The parties filed dueling petitions for rehearing.  The taxpayers did their best to take advantage of the panel opinion’s vulnerabilities (vulnerabilities that were created by the majority getting so tangled up in TEFRA it had to reach out of the tax code to solve the problem).  Positing that a valid assessment was a prerequisite for the Government to retain timely made payments, the taxpayer argued that section 6213 must be mechanically followed in order to legitimately assess taxes, and therefore the alternative methods suggested by the Federal Circuit would be ineffective and could not render the error harmless.  For its part, the Government tried to reorient the court to the correct reading of “computational adjustment” and pointed to Lewis v. Reynolds, 284 U.S. 281 (1932), which might allow the taxpayers a refund (due to some of the payments apparently being made after the assessment statute had closed) in spite of the court’s harmless error analysis.  (As an aside, on the valid assessment point, Judge Allegra’s recent opinion in Principal Life Ins. Co. v. United States, 2010 U.S. Claims LEXIS 856 (Fed. Cl. 2010), drawing from Lewis, nicely slays the chimera that is the “requirement” of “valid assessment” for non-time-barred years)

Thankfully, the Court vacated the panel opinion and granted rehearing en banc limited to the following four issues:

a) Under I.R.C. § 6213, were taxpayers in this case entitled to a pre-assessment deficiency notice? Were the assessments the results of a “computational adjustment” under § 6230 as the term “computational adjustment” is defined in § 6231(a)(6)?

b) If the IRS were required to issue a deficiency notice, does § 6213 require that a refund be made to the taxpayers for amounts not collected “by levy or through a proceeding in court”?

c) Are taxpayers entitled to a refund under any other section of the Internal Revenue Code? For example, what effect, if any, does an assessment without notice under § 6213 have on stopping the running of the statute of limitations?

d) Does the harmless error statute, 28 U.S.C. § 2111, apply to the government’s failure to issue a deficiency notice under I.R.C. § 6213? If so, should it apply to the taxpayers in this case?

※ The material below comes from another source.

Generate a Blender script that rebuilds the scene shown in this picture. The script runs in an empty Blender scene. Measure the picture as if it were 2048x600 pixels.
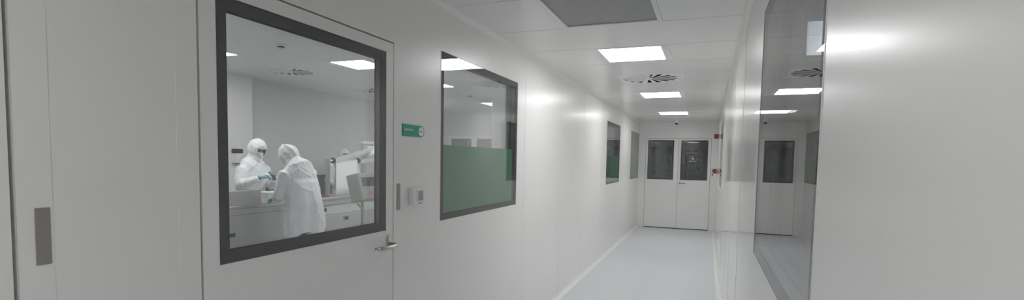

The parties are in the process of briefing these issues.  We are hopeful that the Court has found its compass and is diligently working its way out of the trees.  Harmless error has nothing to do with the resolution of this case and neither do the technicalities of assessment.  The taxpayers agreed to the treatment of various items in a partnership proceeding.  There was no need for a partner-level determination in order to compute an adjustment with respect to those items.  Therefore, no notice of deficiency was required.  If the taxpayers had a complaint about how those calculations were performed that did not involve a substantive challenge to the agreed at-risk amount, they would have a claim.  They don’t, so they lose.